**Work to be completed**
All of the material below is to be restated word for word, apart from the pictures.

── Information provided

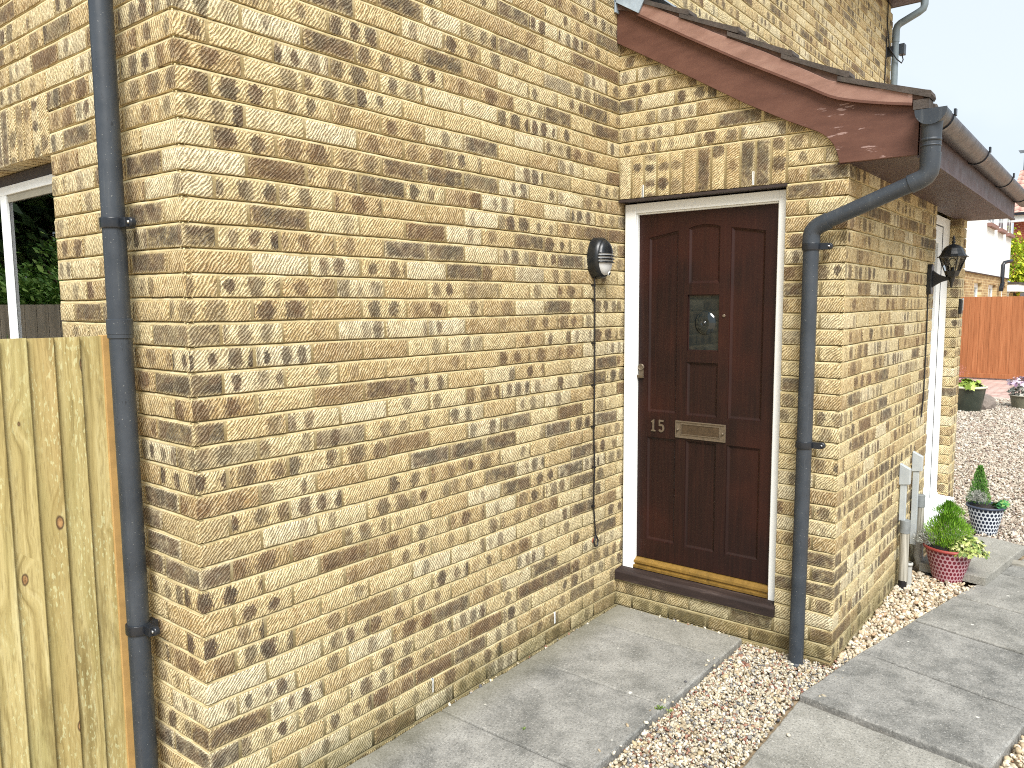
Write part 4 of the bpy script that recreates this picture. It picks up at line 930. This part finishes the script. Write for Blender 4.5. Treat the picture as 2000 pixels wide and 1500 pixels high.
chips('stone_chippings', P2, .0105, .8, [(202, 190, 166), (216, 207, 188), (184, 166, 138), (172, 146, 118), (152, 138, 120)], [5, 5, 4, 1.5, 1.5], M['chip'], 'cream stone chippings between the porch side wall and the path')
drive = [(4.98, -1.20), (5.70, -1.22), (8.5, -.75), (14.62, .35), (14.62, -1.15), (8.5, -1.62), (5.1, -1.80), (4.99, -1.6)]
near = scatter([(4.95, -1.15), (5.70, -1.15), (9.0, -.65), (9.0, -1.72), (5.55, -1.94), (4.97, -1.76)], 5200, -.034, -.004)
chips('drive_gravel', near, .0110, .65, [(188, 178, 162), (202, 195, 182), (166, 152, 137), (150, 130, 116), (176, 167, 154), (122, 112, 106)], [5, 5, 4, 2.5, 3, 1.2], M['chip'], 'pinkish cream gravel of the drive beyond the side door')
far_ = scatter([(9.0, -.65), (14.62, .4), (14.62, -1.2), (9.0, -1.72)], 2600, -.034, -.002)
chips('drive_gravel', far_, .015, .6, [(188, 178, 162), (202, 195, 182), (166, 152, 137), (150, 130, 116), (176, 167, 154), (122, 112, 106)], [5, 5, 4, 2.5, 3, 1.2], M['chip'], 'pinkish cream gravel of the drive running up to the block paving')
P4 = scatter([(1.97, -1.905), (2.5, -1.985), (2.56, -2.6), (1.97, -2.6)], 6500, -.034, -.008)
chips('stone_chippings', P4, .0105, .8, [(202, 190, 166), (216, 207, 188), (184, 166, 138), (172, 132, 104), (152, 138, 120)], [5, 5, 4, 2, 1.5], M['chip'], 'cream stone chippings on the far side of the path at the lower right')
# block paving before the gate
t = NT('block_paving'); v = t.geo().outputs['Position']; bt = t.n.new('ShaderNodeTexBrick'); t.l(t.map(v, (1, 1, 1), rot=(0, 0, R_(45))), bt.inputs['Vector'])
bt.inputs['Scale'].default_value = 1.; bt.inputs['Brick Width'].default_value = .2; bt.inputs['Row Height'].default_value = .1; bt.inputs['Mortar Size'].default_value = .008
bt.inputs['Color1'].default_value = (*s2l(176, 146, 136), 1); bt.inputs['Color2'].default_value = (*s2l(196, 168, 158), 1); bt.inputs['Mortar'].default_value = (*s2l(110, 92, 86), 1)
M['block'] = t.fin(t.mix(t.sstep(t.noise(v, 3, 4), .4, .7, 0, .4), bt.outputs[0], s2l(196, 182, 172)), .9, .2)
c = MB(); c.box((14.65, -6, -.2), (18.6, 3.0, .0)); tag(c.build('paving', M['block']), kind='structure')
c = MB(); c.box((14.5, -6, -.2), (14.65, 3.0, .004)); tag(c.build('kerb', simple('kerb_stone', s2l(178, 168, 156), .9, .1, 8, .3)), kind='structure')

# small weeds in the joints
def weed(x, y, z, n, s_, label):
    c = MB()
    for i in range(n):
        a = random.uniform(0, 6.28); l = random.uniform(.4, 1)*s_; up = random.uniform(.15, .7); wd = l*.22
        d = Vector((math.cos(a), math.sin(a), up)).normalized(); sdv = Vector((-math.sin(a), math.cos(a), 0))*wd; o0 = Vector((x+random.uniform(-1, 1)*s_*.5, y+random.uniform(-1, 1)*s_*.5, z))
        c.c = (random.random(), 0, 0, 1); c.add([o0, o0+d*l*.5+sdv, o0+d*l, o0+d*l*.5-sdv], [(0, 1, 2, 3)])
    tag(c.build('weed', M['weed']), label, 'weed', 'weeds in the paving joints')
M['weed'] = mat_leaf('weed_leaf', s2l(66, 92, 40), s2l(96, 122, 56), s2l(132, 148, 80))
weed(1.60, -.735, .0, 34, .022, 'small green weed in the slab joint near the pebbles'); weed(1.12, -.38, .0, 14, .014, 'tiny weed in the slab joint at the bottom of the photo'); weed(1.62, -.775, -.01, 12, .016, 'tiny weed at the pebble edge of the slabs')

# ================================================================== NEW TIMBER FENCE (left foreground)
fen = empty('timber_fence', (-.9, .4, 0), 'new pale green tinted featheredge fence panel against the left side of the house', 'fence')
c = MB(); e = -.0765; i = 0
while e > -2.1:
    w_ = .0745 if i else .074; c.c = (RNG.random(), RNG.random(), RNG.random(), 1); t0 = RNG.uniform(-.002, .002)
    c.prism([(e+.004, .404), (e+.004, .3885), (e+.0015, .3868), (e-w_+.004, .4005), (e-w_-.012, .404)], 2, .03, 1.604+t0); e -= w_; i += 1
c.cur = 1
for j_ in range(27):
    for z_ in (.262, .86, 1.46):
        xx = -.066-.0745*j_-.018; c.lathe([(.0032, 0), (.0032, .0012), (0, .0016)], (xx, .3928, z_+.004*math.sin(j_*7)), 8, (0, -1, 0))
c.build('fence_boards', [M['pine'], M['nail']], fen)
c = MB(); c.c = (.4, .2, .5, 1); c.box((-.082, .380, .02), (-.046, .412, 1.607)); c.build('edge_batten', M['batten'], fen, .002)
c = MB(); c.c = (.3, .5, .1, 1)
for z_ in (.25, .85, 1.45): c.box((-2.1, .405, z_-.035), (-.036, .44, z_+.035))
c.build('rail', M['pine'], fen, .003)
c = MB(); c.c = (.3, .5, .1, 1); c.box((-2.2, .38, -.1), (-2.1, .48, 1.7)); c.build('post', M['pine'], fen, .004)

# ================================================================== POTS AND PLANTS
def mat_dots(name, ground, dot, nx, ny, h):
    t = NT(name); x, y, z = t.sep(t.obj()); ang = t.math('MULTIPLY', t.math('ARCTAN2', y, x), nx/6.2832); row = t.math('MULTIPLY', z, ny/h)
    sh = t.math('MULTIPLY', t.math('MODULO', t.math('FLOOR', row), 2.), .5)
    fx = t.math('SUBTRACT', t.math('FRACT', t.math('ADD', ang, sh)), .5); fz = t.math('SUBTRACT', t.math('FRACT', row), .5)
    d = t.math('SQRT', t.math('ADD', t.math('MULTIPLY', fx, fx), t.math('MULTIPLY', t.math('MULTIPLY', fz, fz), .8)))
    return t.fin(t.mix(t.sstep(d, .35, .40, 1, 0), ground, dot), .5, .4)
def leaf_cloud(parent, name, mat, centre, n, fn, ):
    c = MB()
    for i in range(n): fn(c, i, n, Vector(centre))
    return c.build(name, mat, parent)
def blade(c, o0, d, l, wd, tone=None):
    d = d.normalized(); sd_ = d.cross(Vector((random.uniform(-1, 1), random.uniform(-1, 1), random.uniform(-1, 1)))).normalized()*wd
    c.c = (random.random() if tone is None else min(1, max(0, tone+random.uniform(-.2, .2))), 0, 0, 1); c.add([o0-sd_*.5, o0+d*l*.55-sd_, o0+d*l, o0+d*l*.55+sd_], [(0, 1, 2, 3)])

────

**Exercise result**
Write part 4 of the bpy script that recreates this picture. It picks up at line 930. This part finishes the script. Write for Blender 4.5. Treat the picture as 2000 pixels wide and 1500 pixels high.
chips('stone_chippings', P2, .0105, .8, [(202, 190, 166), (216, 207, 188), (184, 166, 138), (172, 146, 118), (152, 138, 120)], [5, 5, 4, 1.5, 1.5], M['chip'], 'cream stone chippings between the porch side wall and the path')
drive = [(4.98, -1.20), (5.70, -1.22), (8.5, -.75), (14.62, .35), (14.62, -1.15), (8.5, -1.62), (5.1, -1.80), (4.99, -1.6)]
near = scatter([(4.95, -1.15), (5.70, -1.15), (9.0, -.65), (9.0, -1.72), (5.55, -1.94), (4.97, -1.76)], 5200, -.034, -.004)
chips('drive_gravel', near, .0110, .65, [(188, 178, 162), (202, 195, 182), (166, 152, 137), (150, 130, 116), (176, 167, 154), (122, 112, 106)], [5, 5, 4, 2.5, 3, 1.2], M['chip'], 'pinkish cream gravel of the drive beyond the side door')
far_ = scatter([(9.0, -.65), (14.62, .4), (14.62, -1.2), (9.0, -1.72)], 2600, -.034, -.002)
chips('drive_gravel', far_, .015, .6, [(188, 178, 162), (202, 195, 182), (166, 152, 137), (150, 130, 116), (176, 167, 154), (122, 112, 106)], [5, 5, 4, 2.5, 3, 1.2], M['chip'], 'pinkish cream gravel of the drive running up to the block paving')
P4 = scatter([(1.97, -1.905), (2.5, -1.985), (2.56, -2.6), (1.97, -2.6)], 6500, -.034, -.008)
chips('stone_chippings', P4, .0105, .8, [(202, 190, 166), (216, 207, 188), (184, 166, 138), (172, 132, 104), (152, 138, 120)], [5, 5, 4, 2, 1.5], M['chip'], 'cream stone chippings on the far side of the path at the lower right')
# block paving before the gate
t = NT('block_paving'); v = t.geo().outputs['Position']; bt = t.n.new('ShaderNodeTexBrick'); t.l(t.map(v, (1, 1, 1), rot=(0, 0, R_(45))), bt.inputs['Vector'])
bt.inputs['Scale'].default_value = 1.; bt.inputs['Brick Width'].default_value = .2; bt.inputs['Row Height'].default_value = .1; bt.inputs['Mortar Size'].default_value = .008
bt.inputs['Color1'].default_value = (*s2l(176, 146, 136), 1); bt.inputs['Color2'].default_value = (*s2l(196, 168, 158), 1); bt.inputs['Mortar'].default_value = (*s2l(110, 92, 86), 1)
M['block'] = t.fin(t.mix(t.sstep(t.noise(v, 3, 4), .4, .7, 0, .4), bt.outputs[0], s2l(196, 182, 172)), .9, .2)
c = MB(); c.box((14.65, -6, -.2), (18.6, 3.0, .0)); tag(c.build('paving', M['block']), kind='structure')
c = MB(); c.box((14.5, -6, -.2), (14.65, 3.0, .004)); tag(c.build('kerb', simple('kerb_stone', s2l(178, 168, 156), .9, .1, 8, .3)), kind='structure')

# small weeds in the joints
def weed(x, y, z, n, s_, label):
    c = MB()
    for i in range(n):
        a = random.uniform(0, 6.28); l = random.uniform(.4, 1)*s_; up = random.uniform(.15, .7); wd = l*.22
        d = Vector((math.cos(a), math.sin(a), up)).normalized(); sdv = Vector((-math.sin(a), math.cos(a), 0))*wd; o0 = Vector((x+random.uniform(-1, 1)*s_*.5, y+random.uniform(-1, 1)*s_*.5, z))
        c.c = (random.random(), 0, 0, 1); c.add([o0, o0+d*l*.5+sdv, o0+d*l, o0+d*l*.5-sdv], [(0, 1, 2, 3)])
    tag(c.build('weed', M['weed']), label, 'weed', 'weeds in the paving joints')
M['weed'] = mat_leaf('weed_leaf', s2l(66, 92, 40), s2l(96, 122, 56), s2l(132, 148, 80))
weed(1.60, -.735, .0, 34, .022, 'small green weed in the slab joint near the pebbles'); weed(1.12, -.38, .0, 14, .014, 'tiny weed in the slab joint at the bottom of the photo'); weed(1.62, -.775, -.01, 12, .016, 'tiny weed at the pebble edge of the slabs')

# ================================================================== NEW TIMBER FENCE (left foreground)
fen = empty('timber_fence', (-.9, .4, 0), 'new pale green tinted featheredge fence panel against the left side of the house', 'fence')
c = MB(); e = -.0765; i = 0
while e > -2.1:
    w_ = .0745 if i else .074; c.c = (RNG.random(), RNG.random(), RNG.random(), 1); t0 = RNG.uniform(-.002, .002)
    c.prism([(e+.004, .404), (e+.004, .3885), (e+.0015, .3868), (e-w_+.004, .4005), (e-w_-.012, .404)], 2, .03, 1.604+t0); e -= w_; i += 1
c.cur = 1
for j_ in range(27):
    for z_ in (.262, .86, 1.46):
        xx = -.066-.0745*j_-.018; c.lathe([(.0032, 0), (.0032, .0012), (0, .0016)], (xx, .3928, z_+.004*math.sin(j_*7)), 8, (0, -1, 0))
c.build('fence_boards', [M['pine'], M['nail']], fen)
c = MB(); c.c = (.4, .2, .5, 1); c.box((-.082, .380, .02), (-.046, .412, 1.607)); c.build('edge_batten', M['batten'], fen, .002)
c = MB(); c.c = (.3, .5, .1, 1)
for z_ in (.25, .85, 1.45): c.box((-2.1, .405, z_-.035), (-.036, .44, z_+.035))
c.build('rail', M['pine'], fen, .003)
c = MB(); c.c = (.3, .5, .1, 1); c.box((-2.2, .38, -.1), (-2.1, .48, 1.7)); c.build('post', M['pine'], fen, .004)

# ================================================================== POTS AND PLANTS
def mat_dots(name, ground, dot, nx, ny, h):
    t = NT(name); x, y, z = t.sep(t.obj()); ang = t.math('MULTIPLY', t.math('ARCTAN2', y, x), nx/6.2832); row = t.math('MULTIPLY', z, ny/h)
    sh = t.math('MULTIPLY', t.math('MODULO', t.math('FLOOR', row), 2.), .5)
    fx = t.math('SUBTRACT', t.math('FRACT', t.math('ADD', ang, sh)), .5); fz = t.math('SUBTRACT', t.math('FRACT', row), .5)
    d = t.math('SQRT', t.math('ADD', t.math('MULTIPLY', fx, fx), t.math('MULTIPLY', t.math('MULTIPLY', fz, fz), .8)))
    return t.fin(t.mix(t.sstep(d, .35, .40, 1, 0), ground, dot), .5, .4)
def leaf_cloud(parent, name, mat, centre, n, fn, ):
    c = MB()
    for i in range(n): fn(c, i, n, Vector(centre))
    return c.build(name, mat, parent)
def blade(c, o0, d, l, wd, tone=None):
    d = d.normalized(); sd_ = d.cross(Vector((random.uniform(-1, 1), random.uniform(-1, 1), random.uniform(-1, 1)))).normalized()*wd
    c.c = (random.random() if tone is None else min(1, max(0, tone+random.uniform(-.2, .2))), 0, 0, 1); c.add([o0-sd_*.5, o0+d*l*.55-sd_, o0+d*l, o0+d*l*.55+sd_], [(0, 1, 2, 3)])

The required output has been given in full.